GHayes

by Gila Hayes

Making Safety Fun

Network member Mike T. has shouldered range safety officer responsibilities at the Georgia DNR shooting range he belongs to and he’s doing what he can to draw range members’ attention to the importance of safe gun handling–with special focus on youthful range members. Instead of relying on the standard range sign listing the Four Universal Gun Safety Rules, he has broken the rules into separate plaques which are presented by seasonal characters. With Halloween looming, this month’s presenters are a trio of ghosts.

The picture Mike sent of his safety display at the range was a great reminder that much of what we do to learn and practice armed self-defense skills, we do for those we love. That fact contains several facets. The first, on which Mike is scoring big points, is preparing young shooters to carry forward our armed lifestyle proving that with proper precautions, deadly weapons fill a very necessary personal defense role without posing a danger to innocent people. This is glaringly absent in the anti-gun diatribes to which we are regularly subjected through popular media.

4 RulesMike’s outreach got me to thinking about how armed citizens present our reasons for owning guns to society at large. Sometimes the seriousness underlying self-defense preparation morphs into gloom and doom that eclipses why we develop and maintain our defense skills. While we acknowledge the deadly serious aspect of firearms ownership for self defense, it isn’t the guns and skill in gun use that we love. It is the people we love for whom we learn and practice our defense firearms skills. This we do to help keep them safe and to remain safe ourselves so we can participate in their lives.

Selling through Fear

Earlier this month I enjoyed a long phone chat with a member who was weighing whether carrying a gun in his extremely anti-self-defense state was worth the risk. Our member told me that he also participates in a competitor’s prepaid legal services contract and as a part of their program he periodically receives videos about the devastating legal aftermath of use of force.

I have visited and corresponded with this member in the past and I know him to be a well-educated, thoughtful and ethics-driven citizen who has the misfortunate to dwell in a very restrictive state. He has owned guns and taught his family about safe firearms use and self defense for several decades. Our member and his wife have gone to the considerable effort to obtain their state’s carry licenses and are serious and responsible armed citizens. Despite that, when I spoke with him, he had become so worried about the legal system’s abuse of armed citizens who have used guns in self defense that he was seriously questioning his long-standing decision to have and carry guns to defend against falling victim to the whims of a violent criminal.

Society, he observed, favors violent criminals and punishes law-abiding citizens who defend themselves. I was stunned by the fearful, emotional state stimulated by the reports he had been watching. How, I wondered, had this intelligent, ethical man been driven to ask in complete seriousness whether possessing the ability to prevent violent crime against himself and his loved ones was worthwhile?

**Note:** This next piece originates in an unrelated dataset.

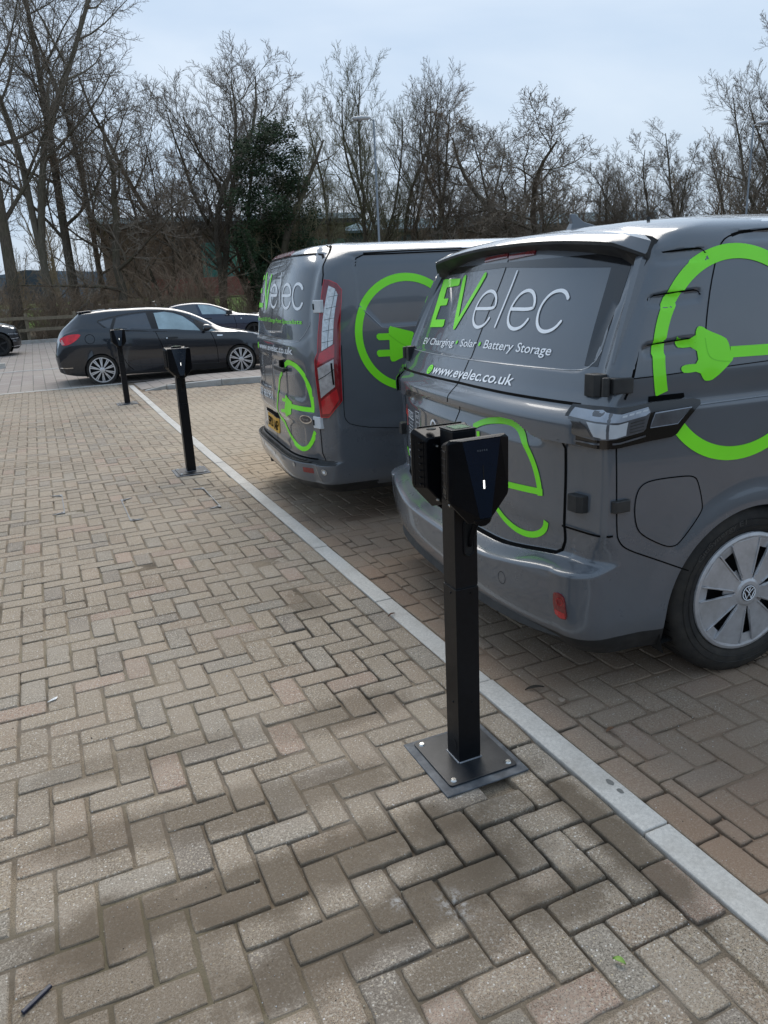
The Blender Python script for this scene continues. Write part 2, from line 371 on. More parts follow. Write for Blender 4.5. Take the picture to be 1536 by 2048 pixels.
def soil_mat(name, a, b_, g_, sc=3):
    m, nt, b = newmat(name); g = nt.nodes.new('ShaderNodeNewGeometry'); pos = g.outputs['Position']
    c = mix(nt, ramp(nt, noi(nt, sc, 6, .7, pos), [(.35, 0.), (.65, 1.)]), a, b_)
    c = mix(nt, ramp(nt, noi(nt, sc*.23, 4, .6, pos), [(.45, 0.), (.6, .8)]), c, g_)
    c = mix(nt, ramp(nt, noi(nt, sc*14, 3, .7, pos), [(.5, 0.), (.7, .6)]), c, tuple(x*1.7 for x in a))
    nt.links.new(c, b.inputs['Base Color']); b.inputs['Roughness'].default_value = .95; b.inputs['Specular IOR Level'].default_value = .2
    bump(nt, b, noi(nt, sc*5, 5, .7, pos), 1, .06); return m
M_leaf = soil_mat('leaf_litter', (.055, .038, .024), (.11, .075, .045), (.05, .055, .025))
M_grass = soil_mat('grass', (.075, .13, .025), (.12, .20, .035), (.085, .10, .035), 2)
gs = sheet('ground', [(-600, -60), (900, -60), (900, 1200), (-600, 1200)], -.06, M_leaf)
sheet('verge', [(-60, 34.0), (90, 34.0), (90, 52), (-60, 52)], .03, M_leaf)
sheet('grass', [(-60, 52), (90, 52), (90, 75), (-60, 75)], .05, M_grass)
sheet('access_road', [(-80, 75.2), (120, 75.2), (120, 92), (-80, 92)], .06, simple('asphalt', (.06, .06, .06), .9, sc=8))
# ---------------------------------------------------------------- kerbs
def concrete(name, col, dark=.6):
    m, nt, b = newmat(name); g = nt.nodes.new('ShaderNodeNewGeometry'); pos = g.outputs['Position']
    c = mix(nt, ramp(nt, noi(nt, 90, 4, .7, pos), [(.35, 0.), (.65, 1.)]), tuple(x*.86 for x in col), tuple(x*1.1 for x in col))
    c = mix(nt, ramp(nt, noi(nt, 420, 2, .6, pos), [(.60, 0.), (.72, .8)]), c, tuple(x*.35 for x in col))
    c = mix(nt, maths(nt, 'MULTIPLY', ramp(nt, noi(nt, 3.5, 6, .68, pos), [(.45, 0.), (.72, 1.)]), dark), c, (.25, .21, .16))
    nt.links.new(c, b.inputs['Base Color']); b.inputs['Roughness'].default_value = .88; bump(nt, b, noi(nt, 260, 4, .7, pos), .35, .0015)
    return m
M_kerb = concrete('kerb_concrete', (.60, .565, .51), .38); M_kerb2 = concrete('old_kerb', (.42, .41, .385), .8); M_kerbf = concrete('kerb_face', (.17, .165, .155), .7)
def kerb_stones(name, label, pts, wid, zt, zb, mats, bev=.004, unit=.9175, first=0.0, grp=None):
    """a run of butted stones following pts (left edge), wid to the right; one mesh per stone as parts"""
    t = thing(name, label, 'kerb', (0, 0, 0))
    L = [0.]
    for a, b in zip(pts, pts[1:]): L.append(L[-1] + math.hypot(b[0]-a[0], b[1]-a[1]))
    def at(s):
        for k in range(len(pts)-1):
            if s <= L[k+1] or k == len(pts)-2:
                f = (s-L[k])/(L[k+1]-L[k]); a, b = pts[k], pts[k+1]
                dx, dy = b[0]-a[0], b[1]-a[1]; l = math.hypot(dx, dy); return (a[0]+dx*f, a[1]+dy*f, dx/l, dy/l)
    s = first
    while s < L[-1]-.05:
        e = min(s+unit, L[-1]); s0 = max(s, 0)
        a = at(s0+.0028); b = at(e-.0028)
        dz = rnd.gauss(0, .0012); off = rnd.gauss(0, .0016)
        zts = zt if not callable(zt) else (zt(s0), zt(e))
        za, zb_ = (zts, zts) if not isinstance(zts, tuple) else zts
        mb = MB()
        ring = []
        for (x, y, dx, dy), zz in ((a, za), (b, zb_)):
            nx, ny = dy, -dx
            for o_, z_ in ((0, zb), (wid, zb), (wid, zz+dz), (0, zz+dz)): ring.append((x+nx*(o_+off), y+ny*(o_+off), z_))
        mb.add(ring, [(0, 3, 2, 1), (4, 5, 6, 7), (0, 1, 5, 4), (1, 2, 6, 5), (2, 3, 7, 6), (3, 0, 4, 7)])
        mb.build('kerb_stone', mats, t, bevel=bev); s += unit
    return t
kp = [(KX0+kerb_dx(y_), y_) for y_ in (-1.44, 0, 3, 6, 9, 10, 11, 12, 13, 14.3)]
kerb_stones('flush_kerb', 'pale grey flush concrete kerb running from the near post to the far road', kp, KX1-KX0, .0035, -.05, M_kerb, first=-.0)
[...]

I was horrified that his choice boiled down to the risk of social and legal consequences after defending against a violent criminal weighed against dying or being injured by a violent sociopath, unable to stop an attack if he had chosen to give up the ability to put up an effective defense. As he was talking, my mind flashed to the 2007 deaths of a CT doctor’s wife and two daughters that Tom Givens discussed in his June 2019 interview in this journal.

With the story of that family’s tragedy foremost in my mind, I was compelled to ask, as gently as I could, whether it is better to live carefully and responsibly but still keep a gun available for defense against unavoidable risks that breach our precautions, or if it was preferable to give up the gun and risk being raped and murdered, carjacked, seriously injured in an assault or to watch helplessly while the same was done to one’s wife and daughters, as was the fate of the CT doctor that Tom Givens had talked about last summer.

It seemed a most unfair question! Realizing the seriousness with which the gentleman was considering giving up his means of defense, I felt enormous regret for the way the self-defense industry raises awareness of the need for self-defense skills and stirs up fear as motivation for purchase of books and classes. Even some of our competitor’s support plans that exist to help cope with the legal aftermath sell through fear mongering. They are very skilled at eliciting an emotional response. Creating a highly emotional need is great salesmanship but it is seriously detrimental to the long-term well-being of armed citizens because in its emotionally-charged approach, it bypasses and fails to engage the logical, analytical part of the brain that weighs the options and decides on the best long-term solution for the individual and those in their care.

Living with awareness creates issues that the head-in-the-sand crowd doesn’t experience! The biggest challenge, I think, is balance. We each have our own blind spots! For the self-defense practitioner, one common set of opposing demands is remaining well-prepared without letting the study and practice overwhelm the better joys of family, health, faith and accomplishments in other areas of life. I believe the same applies to selling post-self-defense support. At the Network, we want our member to choose to be part of this family of like-minded citizens out of logical choice, not out of fear.